No Brasil, é comum ver estudantes sujos de tinta e farinha pedindo dinheiro nos sinais. Também são realizadas festas para receber os calouros. Contudo, muitas vezes, a brincadeira passa dos limites, e o que seria um momento de integração entre calouros e veteranos pode acabar em tragédia.
Foi o caso dos estudantes feridos nas Faculdades Adamantinenses Integradas, em Adamantina, ao serem recebidos com ácido pelos veteranos - um deles corre o risco de perder a visão. Ainda que casos como esses aconteçam com certa frequência, ainda não existe nenhuma lei federal que regulamente a prática do trote universitário. Um projeto de lei (PLC Nº 9 de 2009) chegou a tramitar no senado no final de 2014, teve parecer aprovado pela Comissão de Educação, mas foi arquivado ao final da legislatura
Há, contudo, algumas leis nos âmbitos estaduais e municipais. Desde 1999, os trotes promovidos sob coação, agressão física, moral ou qualquer outra forma de constrangimento que possa acarretar risco à saúde ou à integridade física dos alunos de escolas superiores e universidades estaduais são proibidos em São Paulo.
Um caso emblemático é o do jovem Edison Tsung Chi Hsueh que, em 1999, foi obrigado a entrar na piscina, sem saber nadar. O calouro morreu afogado, e quatro estudantes foram acusados pela morte do rapaz. O caso foi arquivado pelo Superior Tribunal de Justiça por falta de provas, e os estudantes foram inocentados.
Em Minas Gerais, a lei nº 21165/2014 passou a vetar o trote estudantil violento nas instituições de ensino médio, públicos e privados, e nas universidades públicas estaduais. Municípios como Pelotas, no Rio Grande do Sul, e Barretos, em São Paulo, também possuem leis que proíbem o ato. Além disso, algumas universidades também regulam o tipo de trote e proíbem a violência, incentivando os trotes solidários em que os calouros doam sangue ou arrecadam alimentos, por exemplo.

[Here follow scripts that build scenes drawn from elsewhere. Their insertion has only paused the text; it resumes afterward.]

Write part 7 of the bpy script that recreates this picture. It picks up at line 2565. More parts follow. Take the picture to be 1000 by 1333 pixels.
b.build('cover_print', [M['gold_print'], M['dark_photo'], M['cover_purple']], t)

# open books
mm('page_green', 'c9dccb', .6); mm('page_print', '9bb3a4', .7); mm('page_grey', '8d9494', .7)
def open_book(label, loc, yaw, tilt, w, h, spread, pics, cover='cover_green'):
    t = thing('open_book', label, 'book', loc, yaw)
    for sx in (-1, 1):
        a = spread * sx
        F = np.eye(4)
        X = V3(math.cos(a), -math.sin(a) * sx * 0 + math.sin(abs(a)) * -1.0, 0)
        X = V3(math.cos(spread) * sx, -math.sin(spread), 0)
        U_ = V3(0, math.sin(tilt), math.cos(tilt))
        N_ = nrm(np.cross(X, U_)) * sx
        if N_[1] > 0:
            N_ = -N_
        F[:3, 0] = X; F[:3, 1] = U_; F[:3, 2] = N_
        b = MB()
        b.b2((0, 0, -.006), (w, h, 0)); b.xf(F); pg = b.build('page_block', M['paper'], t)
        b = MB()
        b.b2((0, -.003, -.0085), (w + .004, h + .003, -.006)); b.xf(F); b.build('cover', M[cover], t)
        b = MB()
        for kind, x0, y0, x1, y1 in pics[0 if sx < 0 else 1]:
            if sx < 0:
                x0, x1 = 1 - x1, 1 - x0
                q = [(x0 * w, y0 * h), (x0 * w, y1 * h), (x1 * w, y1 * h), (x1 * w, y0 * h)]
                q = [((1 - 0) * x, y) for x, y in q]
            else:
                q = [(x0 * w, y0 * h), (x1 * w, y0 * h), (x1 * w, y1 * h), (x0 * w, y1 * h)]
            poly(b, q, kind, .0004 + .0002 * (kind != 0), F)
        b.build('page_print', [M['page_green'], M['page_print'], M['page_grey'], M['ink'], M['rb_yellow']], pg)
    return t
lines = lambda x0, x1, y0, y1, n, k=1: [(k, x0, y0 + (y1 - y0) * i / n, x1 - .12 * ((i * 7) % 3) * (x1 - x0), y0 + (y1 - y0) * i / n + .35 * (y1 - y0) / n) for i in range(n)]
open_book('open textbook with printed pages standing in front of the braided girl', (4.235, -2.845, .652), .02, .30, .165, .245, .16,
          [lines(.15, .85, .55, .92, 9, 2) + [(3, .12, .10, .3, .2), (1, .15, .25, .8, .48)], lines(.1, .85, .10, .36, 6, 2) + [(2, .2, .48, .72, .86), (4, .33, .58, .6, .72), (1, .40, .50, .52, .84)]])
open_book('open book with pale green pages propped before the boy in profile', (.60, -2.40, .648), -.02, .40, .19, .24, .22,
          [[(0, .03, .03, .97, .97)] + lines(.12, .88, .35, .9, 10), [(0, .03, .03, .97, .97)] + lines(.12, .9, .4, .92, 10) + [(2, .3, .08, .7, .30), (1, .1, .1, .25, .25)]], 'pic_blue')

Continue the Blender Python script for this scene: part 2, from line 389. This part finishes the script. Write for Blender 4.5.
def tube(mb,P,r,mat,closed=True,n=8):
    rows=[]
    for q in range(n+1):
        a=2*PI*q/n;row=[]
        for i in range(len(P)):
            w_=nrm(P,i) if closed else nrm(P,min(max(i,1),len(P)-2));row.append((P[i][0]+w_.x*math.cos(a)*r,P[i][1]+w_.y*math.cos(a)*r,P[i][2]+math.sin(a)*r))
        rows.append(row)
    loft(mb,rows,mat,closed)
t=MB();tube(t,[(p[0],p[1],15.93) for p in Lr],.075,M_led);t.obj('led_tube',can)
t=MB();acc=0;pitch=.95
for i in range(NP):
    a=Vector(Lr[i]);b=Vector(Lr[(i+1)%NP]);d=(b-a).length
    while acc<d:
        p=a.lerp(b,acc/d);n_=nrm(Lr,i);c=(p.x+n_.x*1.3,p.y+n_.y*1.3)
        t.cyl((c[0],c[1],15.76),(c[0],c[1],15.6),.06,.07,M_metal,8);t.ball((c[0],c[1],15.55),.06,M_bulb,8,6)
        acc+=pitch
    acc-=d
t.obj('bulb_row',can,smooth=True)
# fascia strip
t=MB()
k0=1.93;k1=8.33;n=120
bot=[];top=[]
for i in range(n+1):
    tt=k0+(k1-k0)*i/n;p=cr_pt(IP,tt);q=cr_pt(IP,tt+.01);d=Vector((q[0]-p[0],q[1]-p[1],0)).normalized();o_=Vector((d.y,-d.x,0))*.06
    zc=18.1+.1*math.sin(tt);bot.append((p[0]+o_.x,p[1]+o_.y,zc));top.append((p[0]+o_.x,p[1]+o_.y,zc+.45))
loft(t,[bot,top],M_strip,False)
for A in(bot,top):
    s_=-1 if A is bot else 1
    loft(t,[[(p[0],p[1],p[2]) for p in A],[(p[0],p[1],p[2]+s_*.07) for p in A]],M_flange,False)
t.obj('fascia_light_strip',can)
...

Almeida, que também é professor de ciências humanas na Escola Superior de Agricultura Luiz de Queiroz, da Universidade de São Paulo, acredita que esse “ritual de passagem” no início da faculdade não deveria de existir, pois sempre acaba prejudicando alguém. Segundo ele, mesmo os trotes que não são fisicamente violentos podem trazer problemas psicológicos, fazendo o estudante se sentir humilhado.
“O trote é muito diferente de uma comemoração. O princípio do trote é o domínio do outro. Em algumas universidades é uma ação esporádica, mas em outras já é algo institucionalizado, com grupos intolerantes formados especialmente para isso”, explica. Ele acredita que as instituições devem educar seus alunos para a cidadania, punir os alunos que realizam trotes violentos e não conceder espaços para este tipo de recepção dos calouros.
Embora o trote estudantil, especificamente, não seja crime, a advogada Alessandra Prata esclarece que os atos praticados nos trotes podem configurar diversas infrações previstas no Código Penal, como lesão corporal (artigo 129), injúria (artigo 140), ameaça (artigo 147l), constrangimento ilegal (artigo 146) e até homicídio (artigo 121).
Segundo ela, as instituições de ensino também podem ser responsabilizadas pelos trotes abusivos, por meio do Código de Defesa do Consumidor. “Também há a responsabilização civil, a famosa indenização por danos morais. O aluno que for vítima de trote e sentir-se lesado deve procurar um advogado para ajuizar esta ação”, explica.